La dernière question de la modératrice portait sur la possibilité et la manière de voir au-delà des catégories de « victime » et « oppresseur ».

Lapsley et Barampama ont tous les deux défendu l’idée que les étiquettes ne reflètent pas la réalité : « tous les êtres humains sont capable d’être des victimes et/ou des coupables. Dans beaucoup de cas, nous pouvons être les deux à la fois. Ceux qui furent des victimes peuvent devenir des coupables par désir de vengeance, et les coupables peuvent devenir victimes de leurs propres actions. » La frontière entre victimes et oppresseurs devient particulièrement ténue lors de conflits violents. Au Burundi et dans les Cercles de Paix, le mot « Unbuntu » est très souvent utilisé – il signifie que tu es moi et que je suis toi. Barampama a expliqué que si un individu est faible ou malade, tout le monde est malade. Il est donc important de prendre soin de chacun pour bâtir une communauté solide.

Juridiquement, les termes de victimes et d’oppresseurs sont des notions définies, et chacune est accompagnée de droits et de responsabilités. Une victime de tortures, qu’elle soit « bonne » ou « mauvaise », aura toujours le droit d’être protégée par la loi. Un « oppresseur » devra accepter sa responsabilité et toutes les conséquences de ses actes. Staberock a soutenu que pour guérir complétement les individus et arriver à une société harmonieuse, les gouvernements doivent jouer un rôle actif en faisant de la lumière sur ce qui s’est passé.
Staberock a également rejoint Barampama et Lapsley dans l’idée que la guérison à l’échelon individuel est cruciale.

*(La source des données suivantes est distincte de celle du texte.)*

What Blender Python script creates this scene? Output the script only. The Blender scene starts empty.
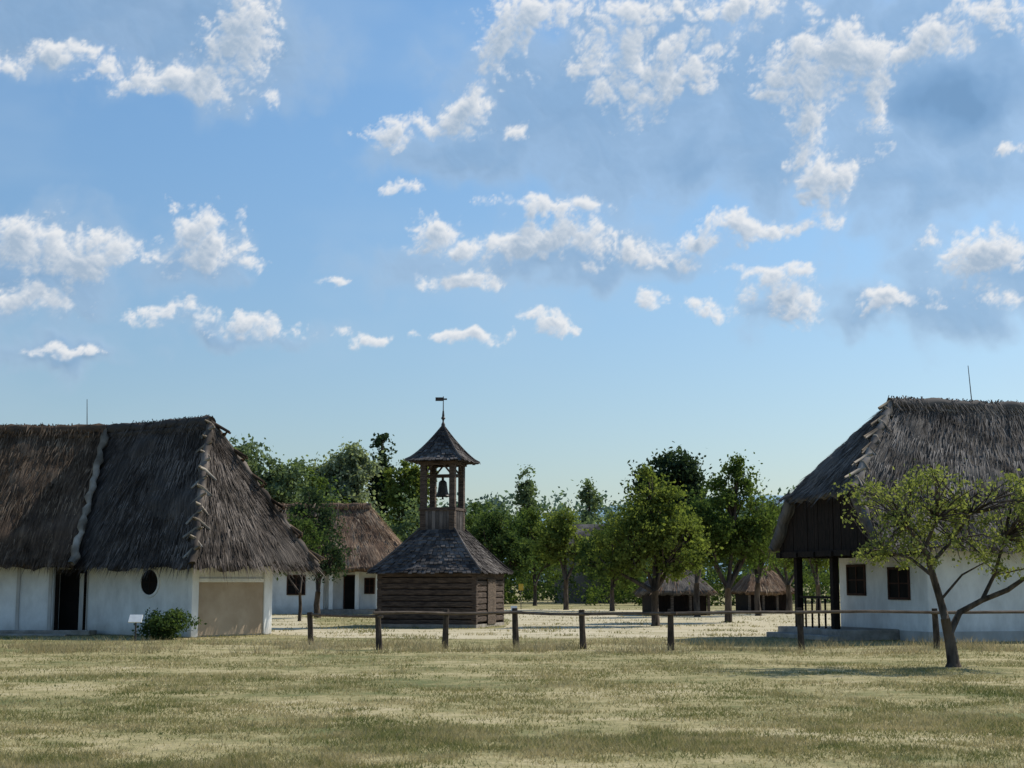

Le débat s’est achevé avec des questions de l’audience portant sur l’importance de la réparation face à la vengeance, et sur l’importance de pardon. Les intervenants ont tous été d’accord pour affirmer que la réparation est, par bien des aspects, une solution plus viable que la vengeance, qui permet rarement de briser le cercle vicieux de victime et d’oppresseur.

 

Intervenants :

Michael Lapsley, Institut pour la Guérison des Mémoires (Institute for Healing Memories), invité par l’Association des Chrétiens pour l’Abolition de la Torture (ACAT).

Daphrose Barampama, Créateurs de Paix, Initiatives et Changement (IofC) International.

Gerald Staberock, Organisation Mondiale Contre la Torture (OMCT).

 

Modératrice :

Julie Bernath, Directrice du département « Affronter le passé », Swisspeace.